Bowties are actually deceptively simple to make!  You can use hot glue to hold it together if you're not going to use it much, or sew it for longevity.  Pair it with some suspenders, a cute button up shirt, and maybe some horn-rimmed glasses?  Save this tutorial for your hipster teenager's prom, too!  You can wear the bowtie by attaching straps, safety-pinning, buttoning etc.  Pssst...if you attach it to a headband base (check out our headband tutorial for measurements in step 13), you can double it as a cute bow hairband, or put it on a clip as a cute hairbow!

bow tutorial

  • fabric of your choice
  • hot glue gun & sticks or sewing needle with matching thread 
  • velcro, clip, button or safety pin

Tip!  Use a lightweight cotton material for a crisp, clean look (like my gray bowtie) and easy assembly.  The striped bowtie is made of stretch jersey and was thick and more slouchy looking.  It was also harder to work with when assembling.

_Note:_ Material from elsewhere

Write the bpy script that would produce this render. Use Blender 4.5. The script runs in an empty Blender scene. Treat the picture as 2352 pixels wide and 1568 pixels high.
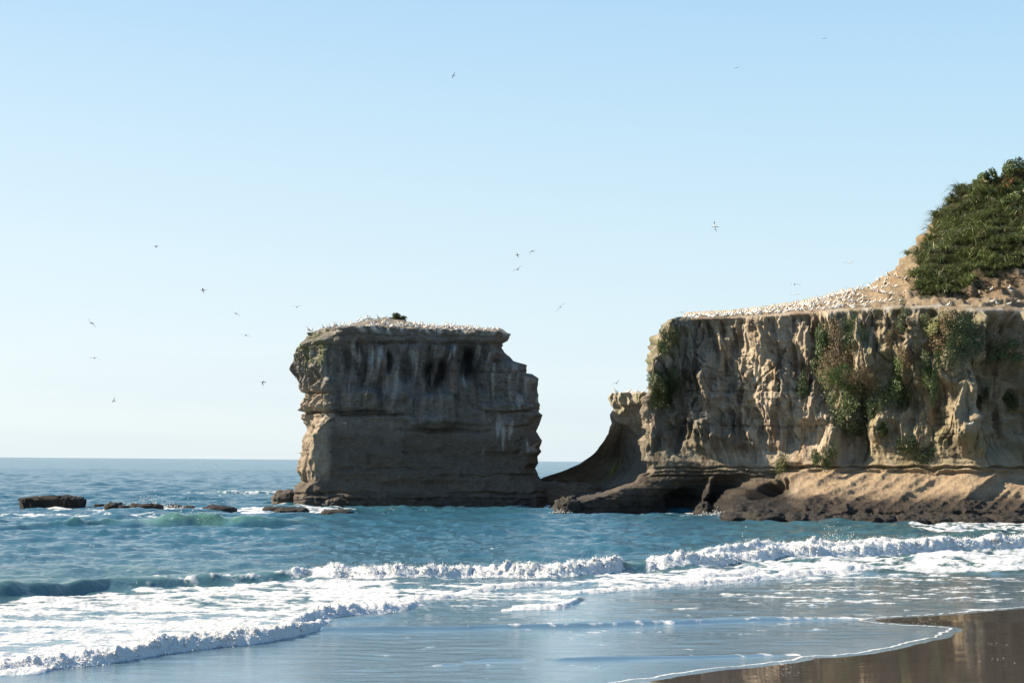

  1. Cut your fabric into 3 pieces as indicated in the image (these measurements are for a toddler bowtie - see the end for the man-size measurements).
    bowtie tutorial
  2. Take the rectangle #1.  This will form the main bow.  Fold one side into the middle.
    bowtie tutorial
  3. Put a small line of glue at the top and bottom.  Fold the other side in and press into the glue.  You'll notice that the middle is left open.
    bowtie tutorial
  4. Put one dot of glue in the centre and adhere the fabric.
    DIY bowtie
  5. Fold both ends into the centre and put dots of glue to adhere them, overlapping them by about 1/4".  This becomes the main bow part.  Set this aside while you work with the other fabric pieces.
    boy's bowtie
  6. Take the smallest rectangle (#3).  Run a line of glue on the right side (the front, nice side) of the fabric.
    bowtie tutorial
  7. Fold the fabric in half on top of the glue.  Wait a few seconds for the glue to dry.
    bowtie tutorial
  8. Flip this fabric tube inside out.  This will be the middle of your bow.
    bowtie tutorial
  9. Take this piece and wrap it around the middle of your larger bow piece and glue it, scrunching the bow piece.  Hide the raw edges of the bow inside this middle piece.
  10. Optional: I "unrolled" part of the striped bow to make it a little fluffier.  I left the gray one as is.  You can play around with it.
    DIY bowtie

    bowtie tutorial
  11. When you're happy with the creases and bunching in your bow, use hot glue to preserve all the folds.
  12. You can hot glue this bow to a clip, or you can do what I did and attach a safety pin because I'm lazy and didn't want to add any more steps!  I just slipped the pin underneath the center piece and glued it.
    DIY bowtie
  13. You could also attach it to a strap.  To make the strap, I took the long, skinny fabric piece (#2) and folded in one side.  Applying hot glue in small sections, I folded the other side on top until I had a tube.
    Boy's bowtie
  14. Adhere the bow to the center of the strip using some more hot glue, or string the strip through the middle bow piece.
    boy's bowtie
  15. Attach either a button or velcro (I recommend sewing buttons and velcro) to the ends of the strip so you can close it around your toddler's neck.  If the size isn't quite right, cut the strip to the right size.  If this step is too difficult, you can always tie it at the back, but you'll need to make it slightly longer.
    DIY bowtie
You can also sew a button directly to the bow, so that you can button it straight on a shirt.  Voila, you have the most dapper gentleman you've ever seen!

DIY Bowtie

One of our readers requested measurements for a man-sized bowtie, and I thought it was a great idea so I crafted a large-size one.  She said she wanted to make matching bowties for all the men in her life!  Can you imagine how cute that would be?!  The measurement for the man-size large bow piece is 11" x 4" (21.5cm x 10cm).  The small center piece is 1.6" x 2" (4 cm x 5 cm).  Follow the same directions!  And I say just safety pin it on the big boy.  He can handle himself around pins.  Hopefully?